All facilities producing direct import merchandise for Dollar General are audited by an independent third party auditing firm at least annually. We use a combination of announced and unannounced audits plus surveillance audits are used as needed We chose third party audit companies with the reputation of having experienced auditors who are experts in identifying false records, conducting worker interviews and otherwise detecting violations of our ethical standards. The findings of the audit may result in the relationship with the supplier being severed and no product accepted, such as in the case of a facility that uses child or forced labor. In other cases a factory may be suspended for a period of time for failing to make needed improvements in a timely manner.


Suppliers must sign the Dollar General Supplier Agreement and agree to abide by our Code of Conduct as well as our Corporate Sociability Standards. Those standards require that the products provided to Dollar General will be manufactured only in accordance with our social accountability standards, including but not limited to:

  • No child labor, all workers must be 16 years of age or older if required by law
  • No forced or involuntary labor

The vendor is required by the Terms and Conditions on the Purchase Order to warrant that the product is not produced or packaged with the use of child or forced labor, or in violation of any other human rights.


All employees and suppliers are governed by the Dollar General Code of Business Conduct and Ethics. Signing the Code of Business Conduct and Ethics is one of the requirements for employment at Dollar General. Violations of the Code can result in discipline or loss of employment. Supplier or factory allegations are investigated, and Dollar General reserves the right to terminate the relationship with any supplier or factory that violates our Code. Dollar General maintains a vendor manual for suppliers which calls out that we have Zero Tolerance for the use of Child Labor (workers must be at least sixteen years of age) or Forced labor (all types of forced labor to include prison, bonded, and indentured.) We reserve the right to visit at any time all facilities used in the production of goods for the corporation.

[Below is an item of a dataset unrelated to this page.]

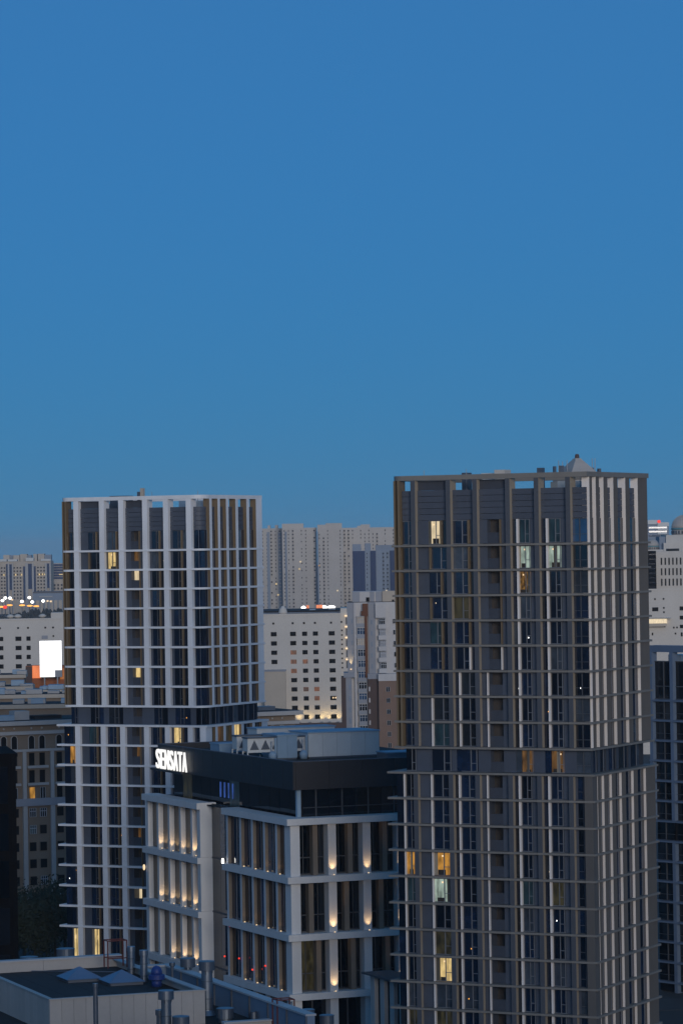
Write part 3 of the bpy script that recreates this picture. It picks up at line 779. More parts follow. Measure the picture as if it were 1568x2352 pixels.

Dollar General conducts training for employees with supply chain responsibilities, to increase their understanding of how to recognize signs of ethical violations in the supply chain. Members of our compliance department review any identified factory issues with management and the merchants to keep them updated on how to interpret audit results and auditor comments. In addition we visit and work closely with our overseas offices to ensure a consistent message and complete understanding of our requirements. We educate about the risks in certain countries and product categories, using the US Department of Labor’s List of Goods Produced by Child Labor or Forced Labor.